Para que los pueblos se desarrollen es indispensable entender que el pilar fundamental que hará posible la construcción sólida del Estado está constituido por sus habitantes, los seres humanos que cada vez más han venido siendo relegados.
La pobreza es injustificable, es imperdonable para todos los que no la padecemos, sencillamente porque el problema no nos interesa, nos es indiferente. “La Evangelización” es un objetivo primordial para la Iglesia Católica hoy en día. Monseñor “Papito” decía hace unos días “no podemos evangelizar si no sentimos el dolor de los pobres”. Expresión que conlleva una gran verdad, si ver a nuestro derredor no nos duele es porque sencillamente estamos muertos por dentro o el egocentrismo nos invade. Si nos duele, ello debería impulsarnos a realizar acciones concretas. La necesidad, la realidad del prójimo tiene que doler; sin embargo, la desconocemos, no es tangible en ese pasar de largo con la indiferencia que a diario practicamos.
Mientras los pueblos no tengan acceso a los derechos mínimos que les corresponden, ni social, ni económico, ni político con una población iletrada con una capacidad reducida de trascender más allá de su propia circunstancia en donde la movilidad social hacia arriba está vedada no pueden generarse condiciones para alcanzar un desarrollo sostenible. La erradicación del analfabetismo absoluto y funcional son prioridad número uno.
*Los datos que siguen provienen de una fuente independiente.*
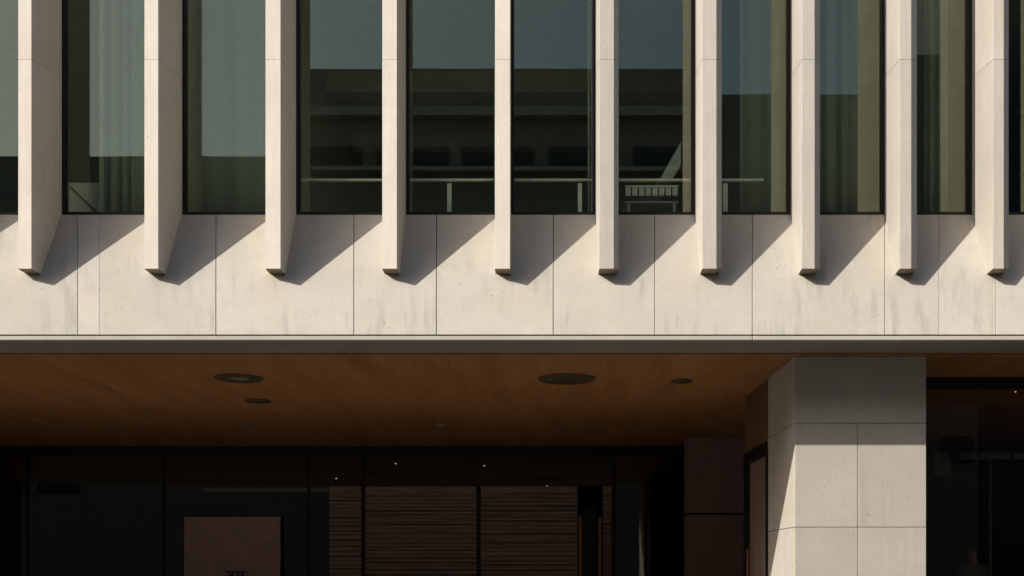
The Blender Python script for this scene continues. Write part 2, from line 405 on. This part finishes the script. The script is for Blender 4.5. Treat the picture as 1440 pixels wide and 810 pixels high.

La exclusión social –es decir la sociedad– condena al ser humano a la pobreza. Dicha condena y aceptación debería llevarnos a la desaparición del concepto de “ser humano” como tal y podríamos antojadizamente llamarle cómo se nos ocurra: Pobre, mísero, sobreviviente porque no vive, sólo sobrevive convirtiéndose en un autómata. Observe usted en las calles cómo caminan los indigentes, con la mirada perdida, mire a los niños que han inhalado pegamento u otras sustancias. Somos una sociedad deshumanizada.